This is interesting, from Kid Mercury, responding to an article on Innovation Insider about the Darwinian development process and new media:
I agree that this model is the future of media, and I'll even take it a
step further and say this will result in the end of corporate business
structure as we know it -- open source production strategies need open
source organizational structures as well, and as the value of knowledge
surpasses that of capital and as the means of production (a computer
and Internet connection) become more and more affordable, expect things
like LLCs and Ltd's and S-Corps to be replaced by co-ops. To put it
intuitively, the future of media won't be done by a traditional company
with a traditional payroll -- it'll be done by revenue-sharing
alliances and communities.
I think he's spot on--up to the point where the word "co-op" occurs. To be fair, I don't think he really means co-op, as he uses open source, more accurately, in the next breath--but this too leads me to want to explain why the word co-op gives me hives, just for the sake of argument.

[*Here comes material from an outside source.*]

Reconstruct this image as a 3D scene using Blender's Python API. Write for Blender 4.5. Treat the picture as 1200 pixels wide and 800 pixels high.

Port of the reason that traditional business structures must go is that they dampen speed, agility and creativity by the very fact that they are negotiated between individuals. A co-op is probably the worst offender of all when it comes to favoring negotiated behavior over personal initiative and dampening the human impulse to create. Open source collaboration is quite a different model from the co-op. Basically an entrepreneurial model for collaboration, open source depends on synergy, rather than negotiation. I think that the reason a lot of new media and other "new" business models are failing is precisely that they fail to recognize the fundamental difference between these models--and they almost always bet on the wrong pony, choosing negotiation and heirarchy every time. As I've written before, new media companies that mine content are bound to fail--precisely because they strip the synergy from the happy chaos of the blogosphere.
For instance, I read today on TechCrunch that Technorati has added "authority" as a filtering tool--authority being another word for linkedness. This is a useful tool, as anyone who has waded through the meaningless bit it also reinforces the values of heirarchy and consensus, to me this cuts against the grain of what's valuable about the blogosphere. (It also mirrors a problem in the physical world, where "extroverts" fare better than "introverts" because of a culture that values connections over content, but that's another story.) The problem with Technorati hasn't been that it doesn't show me the biggest, but that it doesn't show me the best. I'd rather see search get fuzzier and smarter--give me a search cloud I can manipulate to produce results based on richness and accuracy of content, rather than popularity. Maybe we should be looking to dating sites like match.com and eharmony for ideas for improving our search models (matching tools, rather than searching tools?), rather than building more dumb, machine-like tools that spit "results" at us.